[INFORMATION SUPPLIED]:
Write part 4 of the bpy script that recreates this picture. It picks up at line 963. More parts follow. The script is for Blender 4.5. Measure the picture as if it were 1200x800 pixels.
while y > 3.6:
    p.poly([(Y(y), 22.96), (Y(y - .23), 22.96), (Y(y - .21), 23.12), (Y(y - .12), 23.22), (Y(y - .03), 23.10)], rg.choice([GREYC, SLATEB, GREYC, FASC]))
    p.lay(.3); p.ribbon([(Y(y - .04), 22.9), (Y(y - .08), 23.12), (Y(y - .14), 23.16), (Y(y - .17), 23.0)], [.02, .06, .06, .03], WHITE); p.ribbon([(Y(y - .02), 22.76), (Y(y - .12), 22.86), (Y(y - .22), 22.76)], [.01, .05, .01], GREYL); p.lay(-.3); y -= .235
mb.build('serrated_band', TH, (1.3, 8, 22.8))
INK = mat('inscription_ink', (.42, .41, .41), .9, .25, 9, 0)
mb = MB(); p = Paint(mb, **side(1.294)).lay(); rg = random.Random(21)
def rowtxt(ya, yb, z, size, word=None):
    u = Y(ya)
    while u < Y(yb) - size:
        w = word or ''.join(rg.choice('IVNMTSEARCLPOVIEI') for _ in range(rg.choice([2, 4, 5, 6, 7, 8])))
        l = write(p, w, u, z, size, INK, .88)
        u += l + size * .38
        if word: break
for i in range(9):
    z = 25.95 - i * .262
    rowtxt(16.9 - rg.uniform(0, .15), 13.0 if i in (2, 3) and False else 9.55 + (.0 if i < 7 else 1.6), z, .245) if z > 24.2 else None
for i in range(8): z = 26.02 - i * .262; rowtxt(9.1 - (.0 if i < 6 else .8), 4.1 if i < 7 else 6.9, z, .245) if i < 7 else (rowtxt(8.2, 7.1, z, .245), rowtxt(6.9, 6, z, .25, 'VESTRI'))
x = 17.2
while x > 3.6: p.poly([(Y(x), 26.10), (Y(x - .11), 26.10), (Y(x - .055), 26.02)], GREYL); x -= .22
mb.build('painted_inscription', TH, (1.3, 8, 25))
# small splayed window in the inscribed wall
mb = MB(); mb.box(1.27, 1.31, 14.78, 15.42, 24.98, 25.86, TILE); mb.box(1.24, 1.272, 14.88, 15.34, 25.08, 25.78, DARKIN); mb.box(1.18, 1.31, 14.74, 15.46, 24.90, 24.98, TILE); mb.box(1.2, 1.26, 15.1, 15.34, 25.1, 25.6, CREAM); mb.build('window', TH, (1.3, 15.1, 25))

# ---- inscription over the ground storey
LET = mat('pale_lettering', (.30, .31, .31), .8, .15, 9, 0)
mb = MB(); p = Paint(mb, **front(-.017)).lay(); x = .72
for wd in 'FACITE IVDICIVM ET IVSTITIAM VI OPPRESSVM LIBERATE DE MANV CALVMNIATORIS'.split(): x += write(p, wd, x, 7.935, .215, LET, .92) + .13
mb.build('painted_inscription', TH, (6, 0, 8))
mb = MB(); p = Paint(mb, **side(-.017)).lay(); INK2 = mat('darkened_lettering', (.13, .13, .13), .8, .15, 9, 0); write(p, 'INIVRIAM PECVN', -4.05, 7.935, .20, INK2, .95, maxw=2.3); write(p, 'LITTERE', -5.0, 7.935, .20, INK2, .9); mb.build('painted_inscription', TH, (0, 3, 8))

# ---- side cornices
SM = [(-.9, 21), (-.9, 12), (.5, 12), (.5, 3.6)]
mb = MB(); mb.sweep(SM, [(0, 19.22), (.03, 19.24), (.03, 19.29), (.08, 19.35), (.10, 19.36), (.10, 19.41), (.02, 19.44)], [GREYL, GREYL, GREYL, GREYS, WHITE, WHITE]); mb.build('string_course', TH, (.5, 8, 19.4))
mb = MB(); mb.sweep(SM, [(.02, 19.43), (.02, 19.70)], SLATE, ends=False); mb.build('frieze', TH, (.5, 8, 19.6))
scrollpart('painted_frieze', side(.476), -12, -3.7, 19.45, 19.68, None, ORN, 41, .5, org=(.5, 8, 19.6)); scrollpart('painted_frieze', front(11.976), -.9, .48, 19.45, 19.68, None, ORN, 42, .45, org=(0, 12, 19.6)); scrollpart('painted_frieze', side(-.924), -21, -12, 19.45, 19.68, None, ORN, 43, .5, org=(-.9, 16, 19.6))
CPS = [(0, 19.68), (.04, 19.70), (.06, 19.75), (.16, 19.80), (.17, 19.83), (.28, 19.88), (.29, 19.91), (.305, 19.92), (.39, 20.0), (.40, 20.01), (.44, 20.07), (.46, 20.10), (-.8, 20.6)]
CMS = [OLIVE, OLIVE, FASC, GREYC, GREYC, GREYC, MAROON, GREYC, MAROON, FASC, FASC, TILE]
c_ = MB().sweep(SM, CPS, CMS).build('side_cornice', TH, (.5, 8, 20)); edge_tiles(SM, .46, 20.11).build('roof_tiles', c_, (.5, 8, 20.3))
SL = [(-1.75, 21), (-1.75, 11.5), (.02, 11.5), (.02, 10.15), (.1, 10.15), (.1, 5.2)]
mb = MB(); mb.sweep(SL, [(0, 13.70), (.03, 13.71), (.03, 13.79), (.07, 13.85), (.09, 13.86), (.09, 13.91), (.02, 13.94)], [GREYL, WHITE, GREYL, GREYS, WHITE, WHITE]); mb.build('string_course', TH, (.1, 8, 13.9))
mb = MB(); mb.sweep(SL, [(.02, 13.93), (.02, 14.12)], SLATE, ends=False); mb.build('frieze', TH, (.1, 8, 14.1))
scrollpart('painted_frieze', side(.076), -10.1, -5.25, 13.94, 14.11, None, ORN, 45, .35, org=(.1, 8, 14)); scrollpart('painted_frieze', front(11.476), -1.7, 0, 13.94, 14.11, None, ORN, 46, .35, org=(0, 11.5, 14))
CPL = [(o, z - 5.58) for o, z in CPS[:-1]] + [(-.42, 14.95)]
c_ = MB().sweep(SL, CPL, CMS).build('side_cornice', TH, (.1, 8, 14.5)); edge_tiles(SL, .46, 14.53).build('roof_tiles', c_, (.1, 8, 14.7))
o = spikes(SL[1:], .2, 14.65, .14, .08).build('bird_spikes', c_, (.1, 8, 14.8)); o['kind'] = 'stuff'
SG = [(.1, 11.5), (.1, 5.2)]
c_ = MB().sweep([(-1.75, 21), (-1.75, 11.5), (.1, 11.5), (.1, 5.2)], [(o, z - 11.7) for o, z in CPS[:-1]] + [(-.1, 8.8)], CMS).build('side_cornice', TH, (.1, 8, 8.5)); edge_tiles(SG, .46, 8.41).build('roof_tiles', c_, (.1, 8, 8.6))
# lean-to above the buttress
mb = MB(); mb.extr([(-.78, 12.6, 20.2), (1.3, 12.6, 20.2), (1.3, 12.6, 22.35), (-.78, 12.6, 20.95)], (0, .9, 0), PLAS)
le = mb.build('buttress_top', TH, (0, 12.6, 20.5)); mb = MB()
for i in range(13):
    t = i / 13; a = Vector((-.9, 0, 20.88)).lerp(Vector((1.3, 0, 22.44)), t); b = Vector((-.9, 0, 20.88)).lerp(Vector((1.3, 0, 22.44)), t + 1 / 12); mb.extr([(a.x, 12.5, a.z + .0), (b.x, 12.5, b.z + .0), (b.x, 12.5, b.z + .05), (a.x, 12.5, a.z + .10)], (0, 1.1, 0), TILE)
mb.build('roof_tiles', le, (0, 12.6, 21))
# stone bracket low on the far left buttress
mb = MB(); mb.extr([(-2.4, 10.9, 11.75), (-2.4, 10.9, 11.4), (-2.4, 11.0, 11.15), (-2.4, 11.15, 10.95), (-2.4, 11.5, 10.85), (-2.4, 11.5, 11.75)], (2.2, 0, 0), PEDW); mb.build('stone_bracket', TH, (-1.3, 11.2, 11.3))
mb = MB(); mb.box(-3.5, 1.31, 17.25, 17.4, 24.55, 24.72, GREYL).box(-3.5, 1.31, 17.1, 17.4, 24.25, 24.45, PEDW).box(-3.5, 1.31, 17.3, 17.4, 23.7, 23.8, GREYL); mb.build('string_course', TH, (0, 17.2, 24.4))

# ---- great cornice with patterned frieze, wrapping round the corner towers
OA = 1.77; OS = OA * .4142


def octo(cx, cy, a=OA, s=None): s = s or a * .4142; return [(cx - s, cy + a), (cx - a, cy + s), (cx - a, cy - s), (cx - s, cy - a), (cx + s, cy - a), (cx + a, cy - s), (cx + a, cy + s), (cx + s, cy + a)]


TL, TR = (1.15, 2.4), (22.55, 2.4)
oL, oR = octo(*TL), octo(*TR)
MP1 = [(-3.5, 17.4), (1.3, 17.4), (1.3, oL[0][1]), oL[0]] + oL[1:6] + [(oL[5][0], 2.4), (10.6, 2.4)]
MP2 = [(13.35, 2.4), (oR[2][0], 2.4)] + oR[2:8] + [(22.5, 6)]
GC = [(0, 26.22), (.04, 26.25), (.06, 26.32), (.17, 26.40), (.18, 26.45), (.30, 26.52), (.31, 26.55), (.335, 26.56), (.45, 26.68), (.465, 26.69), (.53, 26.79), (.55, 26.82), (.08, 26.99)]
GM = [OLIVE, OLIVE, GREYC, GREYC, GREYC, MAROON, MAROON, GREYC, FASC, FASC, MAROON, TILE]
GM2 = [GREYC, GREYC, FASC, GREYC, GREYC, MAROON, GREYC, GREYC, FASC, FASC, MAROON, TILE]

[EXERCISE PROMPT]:
Up to and including the line with "mb = MB(); mb.box(1.27, 1.31, 14.78, 15.42, 24.98, 25.86, TILE);", repeat the data exactly, starting from its first line; nothing else belongs in the response.

[FINISHED ANSWER]:
Write part 4 of the bpy script that recreates this picture. It picks up at line 963. More parts follow. The script is for Blender 4.5. Measure the picture as if it were 1200x800 pixels.
while y > 3.6:
    p.poly([(Y(y), 22.96), (Y(y - .23), 22.96), (Y(y - .21), 23.12), (Y(y - .12), 23.22), (Y(y - .03), 23.10)], rg.choice([GREYC, SLATEB, GREYC, FASC]))
    p.lay(.3); p.ribbon([(Y(y - .04), 22.9), (Y(y - .08), 23.12), (Y(y - .14), 23.16), (Y(y - .17), 23.0)], [.02, .06, .06, .03], WHITE); p.ribbon([(Y(y - .02), 22.76), (Y(y - .12), 22.86), (Y(y - .22), 22.76)], [.01, .05, .01], GREYL); p.lay(-.3); y -= .235
mb.build('serrated_band', TH, (1.3, 8, 22.8))
INK = mat('inscription_ink', (.42, .41, .41), .9, .25, 9, 0)
mb = MB(); p = Paint(mb, **side(1.294)).lay(); rg = random.Random(21)
def rowtxt(ya, yb, z, size, word=None):
    u = Y(ya)
    while u < Y(yb) - size:
        w = word or ''.join(rg.choice('IVNMTSEARCLPOVIEI') for _ in range(rg.choice([2, 4, 5, 6, 7, 8])))
        l = write(p, w, u, z, size, INK, .88)
        u += l + size * .38
        if word: break
for i in range(9):
    z = 25.95 - i * .262
    rowtxt(16.9 - rg.uniform(0, .15), 13.0 if i in (2, 3) and False else 9.55 + (.0 if i < 7 else 1.6), z, .245) if z > 24.2 else None
for i in range(8): z = 26.02 - i * .262; rowtxt(9.1 - (.0 if i < 6 else .8), 4.1 if i < 7 else 6.9, z, .245) if i < 7 else (rowtxt(8.2, 7.1, z, .245), rowtxt(6.9, 6, z, .25, 'VESTRI'))
x = 17.2
while x > 3.6: p.poly([(Y(x), 26.10), (Y(x - .11), 26.10), (Y(x - .055), 26.02)], GREYL); x -= .22
mb.build('painted_inscription', TH, (1.3, 8, 25))
# small splayed window in the inscribed wall
mb = MB(); mb.box(1.27, 1.31, 14.78, 15.42, 24.98, 25.86, TILE); mb.box(1.24, 1.272, 14.88, 15.34, 25.08, 25.78, DARKIN); mb.box(1.18, 1.31, 14.74, 15.46, 24.90, 24.98, TILE); mb.box(1.2, 1.26, 15.1, 15.34, 25.1, 25.6, CREAM); mb.build('window', TH, (1.3, 15.1, 25))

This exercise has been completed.